Despite how it appears, distinguishing "they found the meaning" and "they reconstructed a meaning" isn't pointless hair-splitting. If someone objects to the idea that the meaning itself exists purely in the decoder at the time of decoding, then they face a deluge of sensible follow-up questions. Where else is the meaning? How is it created and destroyed? Does it move or metamorphose or duplicate? Why can it be perceived differently?
Because these questions revolve around the metaphysics of the objector's alternative notion of meaning, their answers reveal whatever stuff they prefer to tack onto physical reality. Again, this is a striking contrast to simply accepting that meaning is an event of the decoder. Then everything involved can be matter alone and standard physical phenomena. The meaning consists of the state of the decoder's matter after the task of decoding has changed it.
In effect, symbols are like the steps to follow to shape the decoder into an internal arrangement that embodies the meaning. At a low level they function like pressures, sometimes quite subtle, on the motions/physics of particular segments. Having the ability to elaborately shift in response to symbols is how something qualifies to be a decoder. Even decoding is transcoding, in which the result's new code is the inner code for meaning used by the decoder's substance.
The crux, previously mentioned, is that the symbols are matter, the path that the symbols take to the decoder is a path taken by matter or energy, e.g. waves of sound, and the consequences of the received symbols in the decoder happen in matter. This overall picture has obvious appeal to people whose views leave out popular supernatural concepts such as souls and eternal realms. It's relatively less common to stubbornly combine an irreligious stance with a metaphysical understanding of meaning. One possible fusion, which echoes panpsychism, is that matter in general has a "mind property" in addition to its detectable properties.
On the other hand, regardless of the number of issues avoided when meaning doesn't have an extra-special kind of existence, the important issue of telling apart subjectivity and objectivity becomes a little problematic. How can meaning ever be objective at all if it's the subjects' matter? The challenging answer is that it's certainly not by default. Greater levels of objectivity are progressively earned through diligent work to connect meanings to objects rather than only subjects.
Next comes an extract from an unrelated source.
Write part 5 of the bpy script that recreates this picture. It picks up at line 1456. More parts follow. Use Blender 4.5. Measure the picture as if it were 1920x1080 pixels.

Thus the meanings that are most objective are precisely those that have been most thoroughly backed by such work. Ideally the full details of the work are then communicated and recorded so that everyone may judge how much objectivity has been earned. The meaning of "the nation of Suriname is north of the nation of Uruguay" is considered highly objective because recent maps are plentiful, trustworthy, and in unwavering consensus. For this reason the action of viewing a South America map verifies that the meaning is tied into objective reality, regardless of how many subjects the meaning is formed in at any moment. If a meaning can be reliably applied in relevant actions, then it's objective enough. It doesn't need a mystical external abode. The metaphorical eye of the decoder suffices.